Kim has outright rejected attempts to restrict his country's nuclear and missile development via international sanctions, even as the U.S. was joined by Albania, France, Ireland and the United Kingdom in requesting closed consultations at the United Nations Security Council.

North Korea's ally, China, took an even more measured approach.

"We have taken note of the launches. Further research and assessment is needed to identify the nature of the projectile," Chinese Foreign Ministry spokesperson Wang Wenbin told reporters earlier Tuesday. "All sides should avoid jumping to conclusions or overacting. We hope relevant sides will act prudently, jointly safeguard peace and stability on the Korean Peninsula, resolve respective concerns through dialogue and consultation, and advance the political settlement process of the Korean Peninsula issue along the dual-track approach and the phased and synchronized principle."

He also noted that "the situation on the Korean Peninsula is at an important and sensitive stage," arguing that China and fellow members of the U.N. Security Council had an important part to play in trying to restart oft-stalled dialogue among the rival Koreas and the U.S.

"China always holds that the Security Council should play a positive and constructive role and that any action should be conducive to facilitating the resumption of dialogue between the parties concerned and to maintaining peace and stability on the Peninsula," Wang said. "At the same time, China calls on all sides to bear in mind the bigger picture, work in the same direction, focus on advancing the political settlement process, and do more things that can help stabilize the situation, accumulate mutual trust and revive dialogue."

Dialogue has been virtually paused on the Korean Peninsula since the breakdown of a burgeoning historic peace process involving Pyongyang, Seoul and Washington in 2019.

South Korean President Moon Jae-in, set to leave office after elections in March, has continued to push for a rekindling of inter-Korean talks as well as a declaration to officially end the Korean War that erupted in the 1950s, while President Joe Biden, who took office in January, has also said he was open to dialogue.

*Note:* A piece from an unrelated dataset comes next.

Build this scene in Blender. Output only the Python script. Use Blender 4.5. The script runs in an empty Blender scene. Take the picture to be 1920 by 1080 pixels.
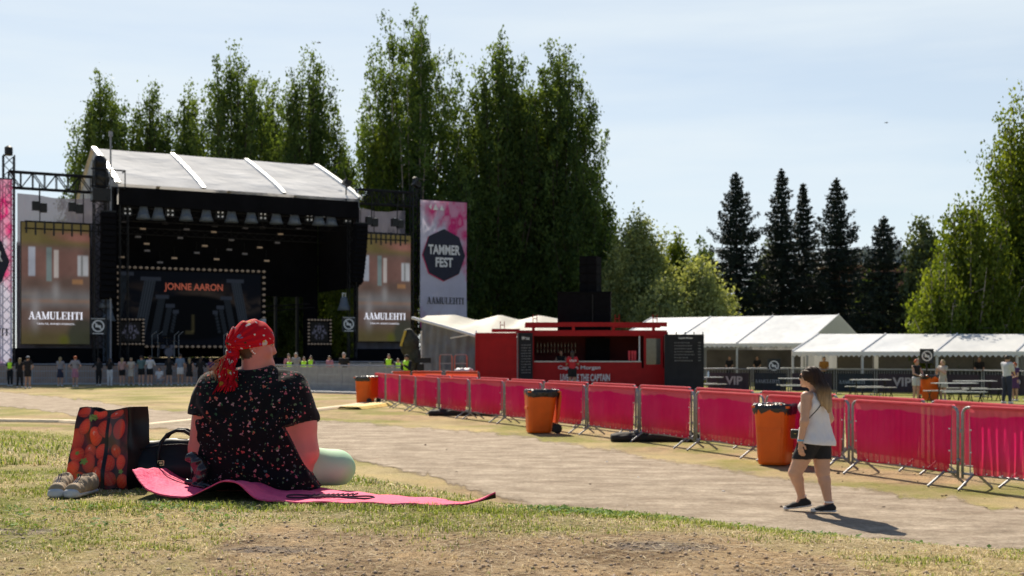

Kim, who marked a decade in power last month, has called on the two to first recall their "hostile policy" of economic sanctions and military exercises.

The North Korean leader has appeared more focused in years on addressing domestic economic issues and shoring up national defense, two main topics of his most recent address during the Fourth Plenary Meeting of the Eighth Central Committee of the Korean Workers' Party late last month.

Kim was said to have remarked how "the military environment of the Korean peninsula and the trend of the international situation getting instable day after day demand that bolstering the state defence capability be further powerfully propelled without a moment's delay," according to the official Korean Central News Agency.

He reemphasized the need for the defense sector to press forward with the Eighty Party Congress goals including the development of new, modern weapons, and pushed as well for the bolstering of North Korea's already multimillion-strong militia units.

But he also linked North Korea's military strategy to outside events, including Pyongyang's relations with Seoul and other international factors.

"The conclusion set forth principled issues and a series of tactical orientation," the official report stated, "all of which should be maintained by the sectors of the north-south relations and external affairs to cope with the rapidly changing international political situation and the circumstances in the surroundings."